Here is how to be a brilliant friend.


  • If you have a friend, who lives for chocolate and have the wobbles to show it, who tries to drill herself into a size 11, which rips, and you help her blame it on the dress THEN YOU ARE A BRILLIANT FRIEND!
  • If you have a friend who uses so much make-up that you have trouble recognising her, and who wears less than the legal and socially expected amount of clothes when going to the pub, and you don't tell her that she looks like someone who earns her money lying down THEN YOU ARE A BRILLIANT FRIEND!
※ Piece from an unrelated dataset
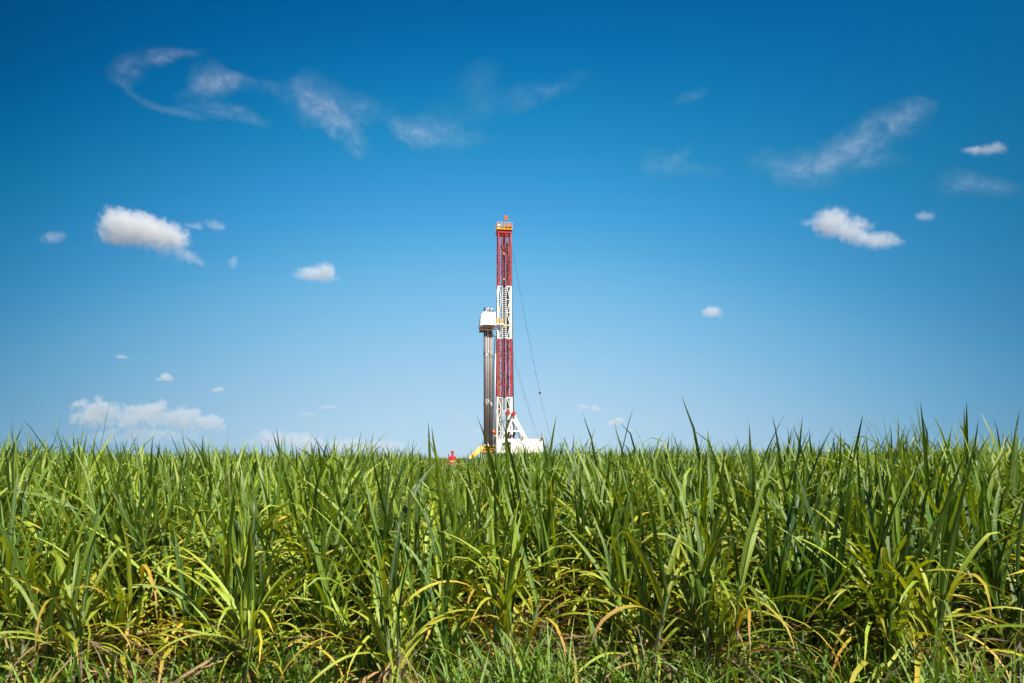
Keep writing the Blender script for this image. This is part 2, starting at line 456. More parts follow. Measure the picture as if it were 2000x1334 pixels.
def stalk_shape(h, lean, az, rg, sides=6):
    """a jointed cane: slightly swollen nodes, loose sheath towards the top"""
    nn = max(4, int(h / 0.13)); pts = []
    for i in range(nn + 1):
        t = i / nn
        for dt, k in ((-0.004, 0.94), (0.004, 1.16)) if 0 < i < nn else ((0, 1.0),):
            z = t * h + dt
            r_ = (0.0165 - 0.004 * t) * k * (1.22 if t > 0.62 else 1.0)
            d = lean * (t ** 1.5) * h
            pts.append((math.cos(az) * d, math.sin(az) * d, z, r_, t))
    V, UV = [], []
    for (x, y, z, r_, t) in pts:
        for q in range(sides):
            a = 2 * PI * q / sides
            V.append((x + r_ * math.cos(a), y + r_ * math.sin(a), z)); UV.append((q / sides, t))
    F = [(i * sides + q, i * sides + (q + 1) % sides, (i + 1) * sides + (q + 1) % sides, (i + 1) * sides + q) for i in range(len(pts) - 1) for q in range(sides)]
    return np.array(V), F, np.array(UV)

def plan_stool(rg, n_stalks, h_mean, spread=0.16, up=(2, 4), er=(2, 5), ar=(5, 9), dr=(0, 2), de=(5, 11), tillers=1):
    """stalk bases, heights and where every leaf leaves its stalk"""
    stalks = []
    for q in range(n_stalks + tillers):
        till = q >= n_stalks                       # young side shoots fill the foot of the clump
        a = rg.uniform(0, 2 * PI); rr = (2.0 if till else 1.0) * spread * math.sqrt(rg.uniform(0.02, 1))
        h = max(0.25, h_mean * rg.uniform(0.75, 1.25)) if not till else rg.uniform(0.12, 0.4); lean = rg.uniform(0.0, 0.22); az = a + rg.normal(0, 0.6)
        leaves = []
        if till: order = ['upright'] + ['erect'] * 2 + ['arching'] * 2
        else: order = ['upright'] * rg.integers(*up) + ['erect'] * rg.integers(*er) + ['arching'] * rg.integers(*ar) + ['drooping'] * rg.integers(*dr)
        plane = rg.uniform(0, PI)
        gap = min(0.055, h * 0.8 / max(6, len(order)))
        if not till:                                # some of the arching leaves leave the stalk high up
            for q_ in range(3):
                i0, i1 = rg.integers(1, len(order), 2); order[i0], order[i1] = order[i1], order[i0]
        for i, kd in enumerate(order):
            z = max(0.08, h - 0.02 - i * gap * rg.uniform(0.8, 1.15))
            laz = plane + (i % 2) * PI + rg.normal(0, 0.5)
            leaves.append((kd, z, laz, rg.normal(0, 0.10), rg.uniform(0.82, 1.12) * (0.72 if till else 1.0)))
        for i in range(0 if till else rg.integers(*de)):
            leaves.append(('dead', rg.uniform(0.15, max(0.2, h * 0.7)), rg.uniform(0, 2 * PI), rg.normal(0, 0.3), rg.uniform(0.7, 1.2)))
        stalks.append(dict(x=math.cos(a) * rr, y=math.sin(a) * rr, h=h, lean=lean, az=az, leaves=leaves))
    return stalks

def on_stalk(st, z):
    t = z / st['h']; d = st['lean'] * (t ** 1.5) * st['h']
    return (st['x'] + math.cos(st['az']) * d, st['y'] + math.sin(st['az']) * d, z)

GROUP = 'sugarcane clumps in the field'
def hero_plant(x, y, rg, label, n_stalks=4, h=0.95, tint=(1, 1, 1), scale=1.0, group=GROUP, **kw):
    t = empty('sugarcane_plant', (x, y, -0.02), rg.uniform(0, 2 * PI))
    t.scale = (scale,) * 3
    tag(t, label, 'sugarcane', group)
    for st in plan_stool(rg, n_stalks, h, **kw):
        V, F, UV = stalk_shape(st['h'], st['lean'], st['az'], rg)
        so = link('stalk', mesh_from('stalk', [(V, F, UV, 0.5, rg.random(), 0)], ['stalk']), t, (st['x'], st['y'], 0))
        for kd, z, az, tilt, sc in st['leaves']:
            me = LEAVES[kd][rg.integers(len(LEAVES[kd]))]
            p = on_stalk(st, z)
            o = link('leaf', me, t, p, (tilt, rg.normal(0, 0.06), az), sc)
            j = rg.uniform(0.85, 1.15)
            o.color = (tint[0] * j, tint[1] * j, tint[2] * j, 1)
    return t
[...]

  • If you have a friend who has been dumped by her boy friend, and who needs your shoulder to cry on while sitting on a freezing curb for 45 minutes, while her runny mascara is staining your new coat, and you don't tell her that she owes you for the dry-cleaning THEN YOU ARE A BRILLIANT FRIEND!
  • If you have a friend who for the n'th time don't have enough money for a taxi home and you are worried for her safety, and you drive her home safely home without telling her that she should get herself a job as the benefits are not stretching to help with the petrol or a generous tip THEN YOU ARE A BRILLIANT FRIEND!
  • And if you have a friend who is still upset about her stupid boy friend that dumped her, and generally seems unable to stop crying and really could do with a friendly face in the morning, and you let her sleep in your bed next to you, despite her looking washed up and needing a bath THEN YOU ARE A BRILLIANT FRIEND!